Ese árbol genealógico de nuestra especie se sustenta sobre la base de una fuerte preocupación ecológica y social. No podría ser de otra manera: no solo la forma de relacionarnos entre sí, sino también con la naturaleza, como la habíamos entendido hasta hace poco, se desmorona. Como todo lo que nos produce miedo, tratamos de seguir respirando, pensando en que todo es una mala noche, la sed de una resaca que no deja de ser un poco dulce y cómplice. Los poemas deberían ser, pienso, ese sueño que nos despierta y nos hace levantarnos a buscar agua a la cocina. Leyendo Reunidos al fin del mundo pienso también en cuánto hemos olvidado esta función cardinal de la literatura: denunciar, enseñarnos a volver a mirar, volver a sentir que el destino de todos es el nuestro, esa sensibilidad universal que hicieron suya los poetas en el siglo veinte y que hemos dejado en la habitación de las botellas vacías.

Todos estos personajes se reúnen al fin de un mundo que es el lugar donde comienza la belleza. La saudade de Juan Carlos es un perfume que entra apenas abre las ventanas y observa hacia afuera. O es un olor que le llega cuando recorre las ciudades o se le antoja recordar mientras escucha los “Truenos en la noche”. ¿A qué me debo / en el silencio?, se pregunta el poeta, mientras “las aves se guarecen / bajo nuestros corazones”. Así son las preguntas que nos interrogan al leer este libro y son quizás las preguntas verdaderas que deberíamos hacernos.
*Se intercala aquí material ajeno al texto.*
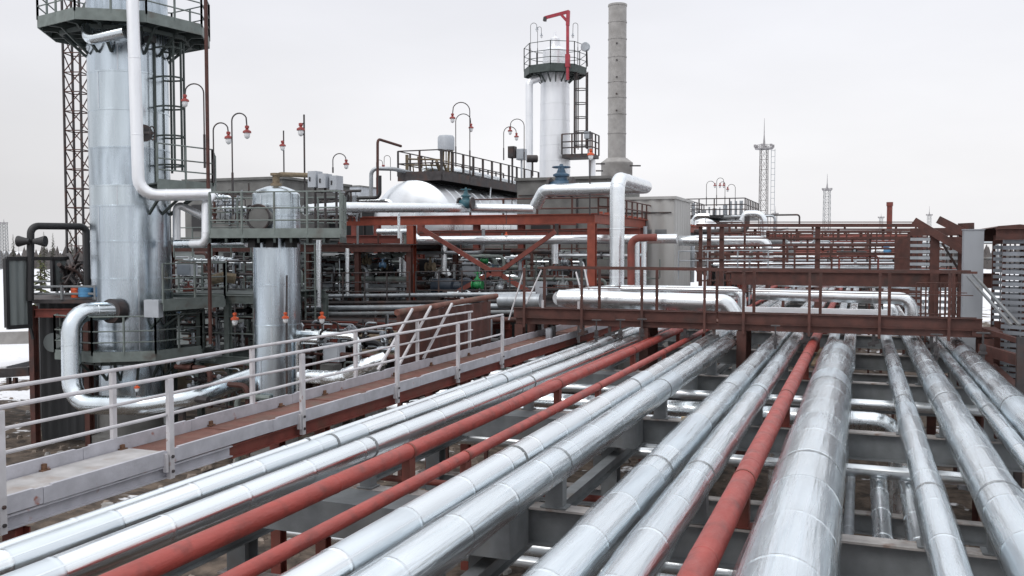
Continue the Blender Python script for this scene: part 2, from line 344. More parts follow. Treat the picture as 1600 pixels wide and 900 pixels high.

Juan Carlos Reyes es un poeta que sabe escuchar, actitud poco común en tiempos donde todos quieren hablar, imponer su voz. Este poeta nos viene diciendo hace años, hace varios libros atrás, que debemos guardar silencio y tratar de sentir el corazón del mundo que late en medio de la oscuridad. ¿A qué me debo en el silencio? Le agradezco a Juan Carlos Reyes esa pregunta y la dejo lanzada a todas y todos los aquí reunidos en esta biblioteca y este espacio, al fin del mundo.